PROMPT: Each entry below is to be duplicated verbatim.

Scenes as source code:
--- begin ---

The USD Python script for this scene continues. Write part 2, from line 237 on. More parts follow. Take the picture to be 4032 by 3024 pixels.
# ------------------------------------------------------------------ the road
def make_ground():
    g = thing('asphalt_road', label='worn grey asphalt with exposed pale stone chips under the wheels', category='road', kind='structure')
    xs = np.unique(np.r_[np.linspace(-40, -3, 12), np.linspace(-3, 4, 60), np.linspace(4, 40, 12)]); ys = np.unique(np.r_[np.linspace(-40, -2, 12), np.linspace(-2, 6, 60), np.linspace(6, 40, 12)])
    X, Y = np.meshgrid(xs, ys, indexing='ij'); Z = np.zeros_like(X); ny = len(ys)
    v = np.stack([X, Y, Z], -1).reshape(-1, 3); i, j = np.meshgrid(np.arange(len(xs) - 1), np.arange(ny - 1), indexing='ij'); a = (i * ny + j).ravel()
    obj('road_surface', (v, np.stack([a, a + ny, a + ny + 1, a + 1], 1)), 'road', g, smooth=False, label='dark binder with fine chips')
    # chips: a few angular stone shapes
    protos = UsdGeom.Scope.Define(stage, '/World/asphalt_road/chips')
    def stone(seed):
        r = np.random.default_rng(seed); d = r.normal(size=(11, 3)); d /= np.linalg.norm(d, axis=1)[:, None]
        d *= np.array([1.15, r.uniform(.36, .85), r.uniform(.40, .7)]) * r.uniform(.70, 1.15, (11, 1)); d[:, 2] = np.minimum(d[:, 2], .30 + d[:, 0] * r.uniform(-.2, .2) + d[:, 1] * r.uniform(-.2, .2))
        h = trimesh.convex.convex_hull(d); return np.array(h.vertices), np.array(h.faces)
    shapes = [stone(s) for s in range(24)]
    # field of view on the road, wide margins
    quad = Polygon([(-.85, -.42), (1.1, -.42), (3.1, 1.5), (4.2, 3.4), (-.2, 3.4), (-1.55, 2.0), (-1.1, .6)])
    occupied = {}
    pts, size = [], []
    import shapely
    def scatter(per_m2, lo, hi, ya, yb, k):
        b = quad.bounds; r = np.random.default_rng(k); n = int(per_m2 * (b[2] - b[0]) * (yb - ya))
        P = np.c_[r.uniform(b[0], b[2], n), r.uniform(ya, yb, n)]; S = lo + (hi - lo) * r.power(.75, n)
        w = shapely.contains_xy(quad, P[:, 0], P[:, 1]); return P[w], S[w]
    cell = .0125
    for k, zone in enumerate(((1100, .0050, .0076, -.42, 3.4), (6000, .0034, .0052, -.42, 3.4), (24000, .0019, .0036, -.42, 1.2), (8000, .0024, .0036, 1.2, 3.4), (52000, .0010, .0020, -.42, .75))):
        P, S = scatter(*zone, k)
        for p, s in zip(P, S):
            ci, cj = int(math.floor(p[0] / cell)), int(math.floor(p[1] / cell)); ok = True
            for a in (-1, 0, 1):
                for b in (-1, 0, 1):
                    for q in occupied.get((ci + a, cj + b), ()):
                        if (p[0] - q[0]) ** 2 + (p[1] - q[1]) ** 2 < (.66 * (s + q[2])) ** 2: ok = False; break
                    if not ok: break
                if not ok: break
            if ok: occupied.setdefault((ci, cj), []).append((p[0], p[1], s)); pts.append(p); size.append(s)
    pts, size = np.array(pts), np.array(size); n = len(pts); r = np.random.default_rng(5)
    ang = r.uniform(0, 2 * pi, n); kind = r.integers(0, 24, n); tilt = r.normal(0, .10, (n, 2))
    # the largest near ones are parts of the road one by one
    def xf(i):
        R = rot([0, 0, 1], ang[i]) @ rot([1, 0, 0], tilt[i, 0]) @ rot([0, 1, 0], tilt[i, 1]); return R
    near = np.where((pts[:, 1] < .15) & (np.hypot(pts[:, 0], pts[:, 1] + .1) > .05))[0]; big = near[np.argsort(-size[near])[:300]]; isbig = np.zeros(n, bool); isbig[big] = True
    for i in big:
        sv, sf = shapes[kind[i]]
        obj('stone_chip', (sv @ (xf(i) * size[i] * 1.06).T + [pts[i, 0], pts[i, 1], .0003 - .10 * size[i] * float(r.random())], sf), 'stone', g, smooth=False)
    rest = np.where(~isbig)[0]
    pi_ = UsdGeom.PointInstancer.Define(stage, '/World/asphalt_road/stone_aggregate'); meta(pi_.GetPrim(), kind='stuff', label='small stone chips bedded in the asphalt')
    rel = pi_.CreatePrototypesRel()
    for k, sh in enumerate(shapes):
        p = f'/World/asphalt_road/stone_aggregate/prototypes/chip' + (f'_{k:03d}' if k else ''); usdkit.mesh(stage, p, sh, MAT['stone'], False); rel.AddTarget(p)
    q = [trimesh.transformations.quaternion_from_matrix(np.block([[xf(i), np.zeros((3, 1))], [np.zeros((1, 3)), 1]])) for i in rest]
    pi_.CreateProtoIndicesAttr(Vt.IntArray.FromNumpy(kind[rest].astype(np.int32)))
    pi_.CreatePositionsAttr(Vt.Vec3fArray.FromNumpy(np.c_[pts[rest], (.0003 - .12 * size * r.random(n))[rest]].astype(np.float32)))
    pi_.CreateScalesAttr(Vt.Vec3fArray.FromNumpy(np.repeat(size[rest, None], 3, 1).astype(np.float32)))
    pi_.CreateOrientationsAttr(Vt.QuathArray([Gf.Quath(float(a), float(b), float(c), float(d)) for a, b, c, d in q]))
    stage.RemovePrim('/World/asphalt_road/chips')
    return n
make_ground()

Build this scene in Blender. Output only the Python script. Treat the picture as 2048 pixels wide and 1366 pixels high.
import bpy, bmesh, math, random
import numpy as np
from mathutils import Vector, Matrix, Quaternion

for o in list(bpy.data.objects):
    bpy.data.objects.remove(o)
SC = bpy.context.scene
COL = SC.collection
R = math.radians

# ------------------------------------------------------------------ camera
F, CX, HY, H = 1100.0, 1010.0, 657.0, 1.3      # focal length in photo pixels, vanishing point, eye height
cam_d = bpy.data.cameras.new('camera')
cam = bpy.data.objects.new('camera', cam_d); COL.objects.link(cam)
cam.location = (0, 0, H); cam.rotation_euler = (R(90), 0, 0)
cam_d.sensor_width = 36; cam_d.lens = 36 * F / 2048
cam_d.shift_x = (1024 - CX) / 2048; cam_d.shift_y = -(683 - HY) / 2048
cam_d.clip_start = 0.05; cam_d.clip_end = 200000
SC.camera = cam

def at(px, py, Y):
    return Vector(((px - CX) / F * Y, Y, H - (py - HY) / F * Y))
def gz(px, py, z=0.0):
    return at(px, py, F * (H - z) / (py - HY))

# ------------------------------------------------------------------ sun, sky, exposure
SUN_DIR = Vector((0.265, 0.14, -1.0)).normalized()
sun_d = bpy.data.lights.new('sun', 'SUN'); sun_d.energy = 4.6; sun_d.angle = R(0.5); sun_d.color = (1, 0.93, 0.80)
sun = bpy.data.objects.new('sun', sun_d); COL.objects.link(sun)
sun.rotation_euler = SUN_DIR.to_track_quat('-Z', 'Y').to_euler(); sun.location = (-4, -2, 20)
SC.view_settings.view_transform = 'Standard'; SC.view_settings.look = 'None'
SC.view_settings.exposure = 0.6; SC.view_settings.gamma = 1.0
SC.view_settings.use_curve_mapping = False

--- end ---

RESULT FOR THIS EXERCISE:
The USD Python script for this scene continues. Write part 2, from line 237 on. More parts follow. Take the picture to be 4032 by 3024 pixels.
# ------------------------------------------------------------------ the road
def make_ground():
    g = thing('asphalt_road', label='worn grey asphalt with exposed pale stone chips under the wheels', category='road', kind='structure')
    xs = np.unique(np.r_[np.linspace(-40, -3, 12), np.linspace(-3, 4, 60), np.linspace(4, 40, 12)]); ys = np.unique(np.r_[np.linspace(-40, -2, 12), np.linspace(-2, 6, 60), np.linspace(6, 40, 12)])
    X, Y = np.meshgrid(xs, ys, indexing='ij'); Z = np.zeros_like(X); ny = len(ys)
    v = np.stack([X, Y, Z], -1).reshape(-1, 3); i, j = np.meshgrid(np.arange(len(xs) - 1), np.arange(ny - 1), indexing='ij'); a = (i * ny + j).ravel()
    obj('road_surface', (v, np.stack([a, a + ny, a + ny + 1, a + 1], 1)), 'road', g, smooth=False, label='dark binder with fine chips')
    # chips: a few angular stone shapes
    protos = UsdGeom.Scope.Define(stage, '/World/asphalt_road/chips')
    def stone(seed):
        r = np.random.default_rng(seed); d = r.normal(size=(11, 3)); d /= np.linalg.norm(d, axis=1)[:, None]
        d *= np.array([1.15, r.uniform(.36, .85), r.uniform(.40, .7)]) * r.uniform(.70, 1.15, (11, 1)); d[:, 2] = np.minimum(d[:, 2], .30 + d[:, 0] * r.uniform(-.2, .2) + d[:, 1] * r.uniform(-.2, .2))
        h = trimesh.convex.convex_hull(d); return np.array(h.vertices), np.array(h.faces)
    shapes = [stone(s) for s in range(24)]
    # field of view on the road, wide margins
    quad = Polygon([(-.85, -.42), (1.1, -.42), (3.1, 1.5), (4.2, 3.4), (-.2, 3.4), (-1.55, 2.0), (-1.1, .6)])
    occupied = {}
    pts, size = [], []
    import shapely
    def scatter(per_m2, lo, hi, ya, yb, k):
        b = quad.bounds; r = np.random.default_rng(k); n = int(per_m2 * (b[2] - b[0]) * (yb - ya))
        P = np.c_[r.uniform(b[0], b[2], n), r.uniform(ya, yb, n)]; S = lo + (hi - lo) * r.power(.75, n)
        w = shapely.contains_xy(quad, P[:, 0], P[:, 1]); return P[w], S[w]
    cell = .0125
    for k, zone in enumerate(((1100, .0050, .0076, -.42, 3.4), (6000, .0034, .0052, -.42, 3.4), (24000, .0019, .0036, -.42, 1.2), (8000, .0024, .0036, 1.2, 3.4), (52000, .0010, .0020, -.42, .75))):
        P, S = scatter(*zone, k)
        for p, s in zip(P, S):
            ci, cj = int(math.floor(p[0] / cell)), int(math.floor(p[1] / cell)); ok = True
            for a in (-1, 0, 1):
                for b in (-1, 0, 1):
                    for q in occupied.get((ci + a, cj + b), ()):
                        if (p[0] - q[0]) ** 2 + (p[1] - q[1]) ** 2 < (.66 * (s + q[2])) ** 2: ok = False; break
                    if not ok: break
                if not ok: break
            if ok: occupied.setdefault((ci, cj), []).append((p[0], p[1], s)); pts.append(p); size.append(s)
    pts, size = np.array(pts), np.array(size); n = len(pts); r = np.random.default_rng(5)
    ang = r.uniform(0, 2 * pi, n); kind = r.integers(0, 24, n); tilt = r.normal(0, .10, (n, 2))
    # the largest near ones are parts of the road one by one
    def xf(i):
        R = rot([0, 0, 1], ang[i]) @ rot([1, 0, 0], tilt[i, 0]) @ rot([0, 1, 0], tilt[i, 1]); return R
    near = np.where((pts[:, 1] < .15) & (np.hypot(pts[:, 0], pts[:, 1] + .1) > .05))[0]; big = near[np.argsort(-size[near])[:300]]; isbig = np.zeros(n, bool); isbig[big] = True
    for i in big:
        sv, sf = shapes[kind[i]]
        obj('stone_chip', (sv @ (xf(i) * size[i] * 1.06).T + [pts[i, 0], pts[i, 1], .0003 - .10 * size[i] * float(r.random())], sf), 'stone', g, smooth=False)
    rest = np.where(~isbig)[0]
    pi_ = UsdGeom.PointInstancer.Define(stage, '/World/asphalt_road/stone_aggregate'); meta(pi_.GetPrim(), kind='stuff', label='small stone chips bedded in the asphalt')
    rel = pi_.CreatePrototypesRel()
    for k, sh in enumerate(shapes):
        p = f'/World/asphalt_road/stone_aggregate/prototypes/chip' + (f'_{k:03d}' if k else ''); usdkit.mesh(stage, p, sh, MAT['stone'], False); rel.AddTarget(p)
    q = [trimesh.transformations.quaternion_from_matrix(np.block([[xf(i), np.zeros((3, 1))], [np.zeros((1, 3)), 1]])) for i in rest]
    pi_.CreateProtoIndicesAttr(Vt.IntArray.FromNumpy(kind[rest].astype(np.int32)))
    pi_.CreatePositionsAttr(Vt.Vec3fArray.FromNumpy(np.c_[pts[rest], (.0003 - .12 * size * r.random(n))[rest]].astype(np.float32)))
    pi_.CreateScalesAttr(Vt.Vec3fArray.FromNumpy(np.repeat(size[rest, None], 3, 1).astype(np.float32)))
    pi_.CreateOrientationsAttr(Vt.QuathArray([Gf.Quath(float(a), float(b), float(c), float(d)) for a, b, c, d in q]))
    stage.RemovePrim('/World/asphalt_road/chips')
    return n
make_ground()

Build this scene in Blender. Output only the Python script. Treat the picture as 2048 pixels wide and 1366 pixels high.
import bpy, bmesh, math, random
import numpy as np
from mathutils import Vector, Matrix, Quaternion

for o in list(bpy.data.objects):
    bpy.data.objects.remove(o)
SC = bpy.context.scene
COL = SC.collection
R = math.radians

# ------------------------------------------------------------------ camera
F, CX, HY, H = 1100.0, 1010.0, 657.0, 1.3      # focal length in photo pixels, vanishing point, eye height
cam_d = bpy.data.cameras.new('camera')
cam = bpy.data.objects.new('camera', cam_d); COL.objects.link(cam)
cam.location = (0, 0, H); cam.rotation_euler = (R(90), 0, 0)
cam_d.sensor_width = 36; cam_d.lens = 36 * F / 2048
cam_d.shift_x = (1024 - CX) / 2048; cam_d.shift_y = -(683 - HY) / 2048
cam_d.clip_start = 0.05; cam_d.clip_end = 200000
SC.camera = cam

def at(px, py, Y):
    return Vector(((px - CX) / F * Y, Y, H - (py - HY) / F * Y))
def gz(px, py, z=0.0):
    return at(px, py, F * (H - z) / (py - HY))

# ------------------------------------------------------------------ sun, sky, exposure
SUN_DIR = Vector((0.265, 0.14, -1.0)).normalized()
sun_d = bpy.data.lights.new('sun', 'SUN'); sun_d.energy = 4.6; sun_d.angle = R(0.5); sun_d.color = (1, 0.93, 0.80)
sun = bpy.data.objects.new('sun', sun_d); COL.objects.link(sun)
sun.rotation_euler = SUN_DIR.to_track_quat('-Z', 'Y').to_euler(); sun.location = (-4, -2, 20)
SC.view_settings.view_transform = 'Standard'; SC.view_settings.look = 'None'
SC.view_settings.exposure = 0.6; SC.view_settings.gamma = 1.0
SC.view_settings.use_curve_mapping = False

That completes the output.